Free trade agreements often involve predatory lending practices by institutions like the International Monetary Fund and the World Bank, which require development to move nations in the global South towards export-oriented and import-dependent economies. This creates a global economy that benefits corporations based in the global North. This has many alarming and detrimental impacts on people around the world. Structural Adjustment Programs – these loans with strings attached – adversely impact maternal and child health in the debtor nation.
One venue for the negotiation and adoption of multilateral trade policies is the Asia Pacific Economic Cooperation (APEC) Forum. This is a group of 21 different member economies that meet to discuss matters of international monopoly capital. APEC focuses on removing barriers to trade, many of which are labor and environmental protections; reducing trading costs to facilitate business across borders; and providing loans with strings attached to developing nations, which acts to expand markets that will later be absorbed by monopoly corporations.
The main aim of this year’s APEC negotiations is crafting the Indo-Pacific Economic Framework for Prosperity (IPEF). IPEF involves 14 nations that make up 40% of global GDP and are home to over 3 billion people. There are 4 main pillars of IPEF: trade, supply chains, clean energy & infrastructure, and tax & anti-corruption. Each country involved can pick and choose which pillars to adopt, meaning a nation can opt into the trade pillar while declining any agreements in the clean energy or anti-corruption pillars.
The fact that one of IPEF’s contains an anti-corruption pillar is ironic, considering this trade agreement is one big instance of corporate-government collusion. These negotiations are attended by appointed ministers and APEC’s corporate sponsors. 3 pillars of IPEF are being negotiated by the Department of Commerce. Commerce Secretary Gina Raimondo is famously pro Big Tech; members of her cabinet include a former Google lobbyist and a former member of Amazon’s public-policy team. Moreover, within the Department of Commerce, 18% of appointments are registered lobbyists either before or after government service. Corporate trade advisors get more access to these negotiations than the US government does.
Congress does not get to vote on IPEF. The US has even made participating countries sign a secrecy pact, so we don’t even know what the content of this agreement is. Delegates from corporations that are part of the National Center for APEC, however, do get a seat at the negotiating table. These corporations include some heavy hitters: Amazon, Microsoft, Chase, Chevron, Apple, Boeing, and Google, just to name a few. Are we really going to sit back and allow these anti-labor corporations craft international economic agreements?
It’s time to start putting people over profit!
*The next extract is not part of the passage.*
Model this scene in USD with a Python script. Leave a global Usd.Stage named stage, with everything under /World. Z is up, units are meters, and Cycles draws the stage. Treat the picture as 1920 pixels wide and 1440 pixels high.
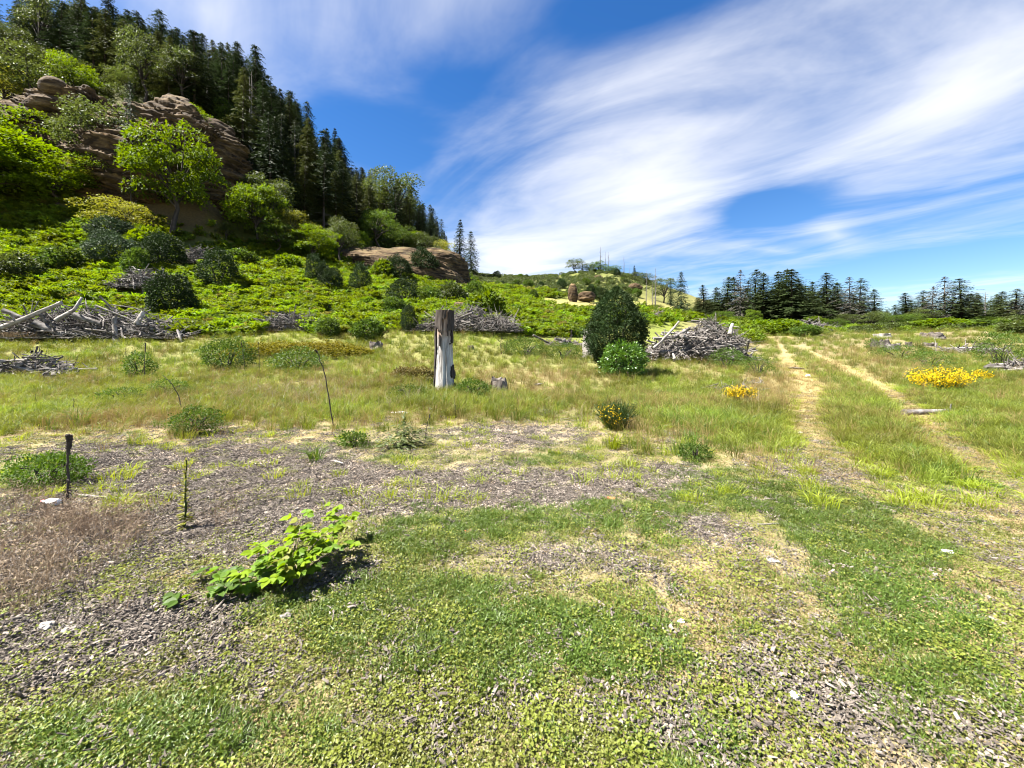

Stand in solidarity with workers, migrants, and other regular people around the world to oppose the way economic, multinational policy is written behind closed doors. The best way to get involved is to join the Pacific Northwest People Over Profit and No 2 APEC Coalitions, who are organizing and helping fund activists to travel to San Francisco and tell these trade ministers that we won’t sit back and allow them to undermine workers’ protections and environmental regulations. You can also follow along and find ways to help out through the International League of People’s Struggles.
Those of us who are union members have a vested interest in opposing large, undemocratic free trade frameworks, like IPEF. Trade agreements are not good for jobs. The deregulation pushed for by free trade agreements leads to job losses domestically. As shown in the figure below, the adoption of NAFTA resulted in job losses in every single state.
Displaced workers are forced to take jobs that may have lower wages, which depresses wages even more as certain industries less directly impacted by trade experience an influx of workers. Trade deals also make it possible for corporations to threaten and execute a shift of operations to a different country, undercutting workers’ bargaining power. In 1992, a Wall Street Journal survey reported that a quarter of about 500 American corporate executives admitted that they were likely to use NAFTA as a bargaining chip to keep from giving workers raises.
My union, UAW local 4121, represents academics, researchers, and students. As such, we should be appalled at the fact that APEC has outlined a comprehensive education plan. This plan aims to standardize and modernize education in member economies with an eye toward acceleration innovation and increasing employability. While improving access to education is certainly appealing, leaving the objectives of the education system in the hands of the corporate elite instead of with the students and educators is not the solution. In fact, it is rather dystopian to leave education up to the corporations who lobby our government, pull the strings of multilateral trade deals, wreak havoc on the environment, and manufacture weapons for profit.
Trade agreements lead to a dehumanization of people and a humanizing of corporations. These trade deals protect corporations as they make land grabs, degrade the environment, and exploit workers. APEC and IPEF highlight the utter lack of democratic processes in global governance. Democracy isn’t going to be given to us by those with a seat at the table. We, as regular people, must show up, show our power, and exercise our rights.